Yesterday I read about
a school in Edinburgh that still insists that its students use fountain pens. (I know of one school here that does the same.) Bryan Lewis is the school's head and he says:
Learning to write in fountain pen not only results in beautiful presentation but also has the not insignificant bonus of developing children’s self-esteem.
I'm not too sure that a fountain pen boosts a child's self-esteem in a way that a ball-point pen wouldn't.

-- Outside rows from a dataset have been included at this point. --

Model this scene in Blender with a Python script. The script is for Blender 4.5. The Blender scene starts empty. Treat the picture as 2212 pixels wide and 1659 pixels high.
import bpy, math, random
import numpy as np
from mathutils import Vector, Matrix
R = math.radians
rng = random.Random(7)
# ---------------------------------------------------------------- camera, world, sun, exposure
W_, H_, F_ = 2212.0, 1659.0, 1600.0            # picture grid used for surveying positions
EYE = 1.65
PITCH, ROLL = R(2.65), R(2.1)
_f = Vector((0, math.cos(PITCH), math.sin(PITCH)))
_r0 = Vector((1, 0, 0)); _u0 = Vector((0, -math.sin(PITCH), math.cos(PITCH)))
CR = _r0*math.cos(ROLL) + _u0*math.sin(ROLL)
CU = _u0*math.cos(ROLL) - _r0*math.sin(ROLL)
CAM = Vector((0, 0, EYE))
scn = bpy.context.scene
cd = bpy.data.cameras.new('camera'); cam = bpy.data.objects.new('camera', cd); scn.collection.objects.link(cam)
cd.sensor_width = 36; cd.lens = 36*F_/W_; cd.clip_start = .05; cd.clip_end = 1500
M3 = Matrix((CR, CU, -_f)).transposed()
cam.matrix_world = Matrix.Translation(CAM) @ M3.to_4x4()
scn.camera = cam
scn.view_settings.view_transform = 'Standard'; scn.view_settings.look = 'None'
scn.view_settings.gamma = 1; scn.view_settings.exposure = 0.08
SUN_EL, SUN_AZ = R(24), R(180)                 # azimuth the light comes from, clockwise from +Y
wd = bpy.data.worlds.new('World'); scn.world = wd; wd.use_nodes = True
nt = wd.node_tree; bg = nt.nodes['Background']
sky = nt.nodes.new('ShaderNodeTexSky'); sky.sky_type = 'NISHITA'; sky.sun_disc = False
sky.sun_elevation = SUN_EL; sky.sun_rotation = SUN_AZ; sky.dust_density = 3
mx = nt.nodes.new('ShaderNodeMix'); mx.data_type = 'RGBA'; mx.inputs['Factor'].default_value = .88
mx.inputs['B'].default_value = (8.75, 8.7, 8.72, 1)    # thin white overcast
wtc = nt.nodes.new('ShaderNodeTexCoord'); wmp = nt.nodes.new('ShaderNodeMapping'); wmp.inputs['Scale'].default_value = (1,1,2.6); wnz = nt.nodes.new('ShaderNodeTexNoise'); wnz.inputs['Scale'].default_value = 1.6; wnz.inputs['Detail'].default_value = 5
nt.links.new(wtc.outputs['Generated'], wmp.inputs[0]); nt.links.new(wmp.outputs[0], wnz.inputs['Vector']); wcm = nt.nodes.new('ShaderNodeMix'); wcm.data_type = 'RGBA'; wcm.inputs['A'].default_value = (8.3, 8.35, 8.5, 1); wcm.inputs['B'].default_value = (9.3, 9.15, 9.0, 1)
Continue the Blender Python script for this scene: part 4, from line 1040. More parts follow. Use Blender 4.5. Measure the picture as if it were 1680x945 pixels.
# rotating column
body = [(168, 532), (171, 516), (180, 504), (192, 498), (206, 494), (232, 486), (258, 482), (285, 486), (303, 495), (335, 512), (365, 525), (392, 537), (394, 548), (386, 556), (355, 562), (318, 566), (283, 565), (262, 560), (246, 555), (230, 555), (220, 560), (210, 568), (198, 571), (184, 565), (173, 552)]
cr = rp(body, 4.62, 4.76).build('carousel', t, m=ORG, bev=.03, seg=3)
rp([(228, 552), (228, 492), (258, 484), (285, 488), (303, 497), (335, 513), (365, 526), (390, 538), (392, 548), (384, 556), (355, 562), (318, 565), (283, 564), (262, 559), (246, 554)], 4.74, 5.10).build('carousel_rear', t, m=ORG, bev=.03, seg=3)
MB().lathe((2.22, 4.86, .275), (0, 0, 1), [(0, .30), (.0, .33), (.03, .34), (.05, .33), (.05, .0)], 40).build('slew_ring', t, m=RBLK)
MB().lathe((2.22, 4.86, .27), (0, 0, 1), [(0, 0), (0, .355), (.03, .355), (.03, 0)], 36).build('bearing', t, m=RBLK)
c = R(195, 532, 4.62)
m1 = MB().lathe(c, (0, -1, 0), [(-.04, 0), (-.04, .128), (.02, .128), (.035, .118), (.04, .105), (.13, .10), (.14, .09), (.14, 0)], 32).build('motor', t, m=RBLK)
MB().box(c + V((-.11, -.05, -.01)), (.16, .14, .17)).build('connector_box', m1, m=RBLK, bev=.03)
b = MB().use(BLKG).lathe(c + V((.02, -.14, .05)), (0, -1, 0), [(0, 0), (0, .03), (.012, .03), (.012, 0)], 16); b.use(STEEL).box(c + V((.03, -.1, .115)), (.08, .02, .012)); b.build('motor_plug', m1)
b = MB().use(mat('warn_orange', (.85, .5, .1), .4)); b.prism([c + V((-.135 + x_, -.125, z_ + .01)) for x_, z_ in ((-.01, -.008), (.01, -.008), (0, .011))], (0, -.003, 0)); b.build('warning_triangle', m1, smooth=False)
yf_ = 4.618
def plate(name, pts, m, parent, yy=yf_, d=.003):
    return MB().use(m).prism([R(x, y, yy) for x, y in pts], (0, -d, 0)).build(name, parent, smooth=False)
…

Lewis sees the decline in hand-writing as just another manifestation of the decline in education.
Lewis believes handwriting is just one of the skills that has suffered as a result of the "progressive" teaching approach introduced in the 1970s.
"Modern teaching methods overwhelmed the curriculum in the late 1970s and early 1980s," he said. "They proved to be no more than an excuse for the lowering of standards of basic literacy and numeracy under the guise of freedom of expression.
"From that time generations of children were no longer taught to write properly, to recognise the importance of spelling, to read with expression and understanding and to master numbers."
Lewis claims that Scotland's school children are "reaping the whirlwind" of the liberal education ethos.
I don't buy it. I'm willing to go along with him on grammar, spelling and reading skills, but hand-writing isn't in the same league. I'll grant him that's a good discipline, but not necessarily related to the use of correct spelling and good grammar. So long as a kid masters basic legibility that's all that should matter. Everything else is demanding for the sake of being demanding.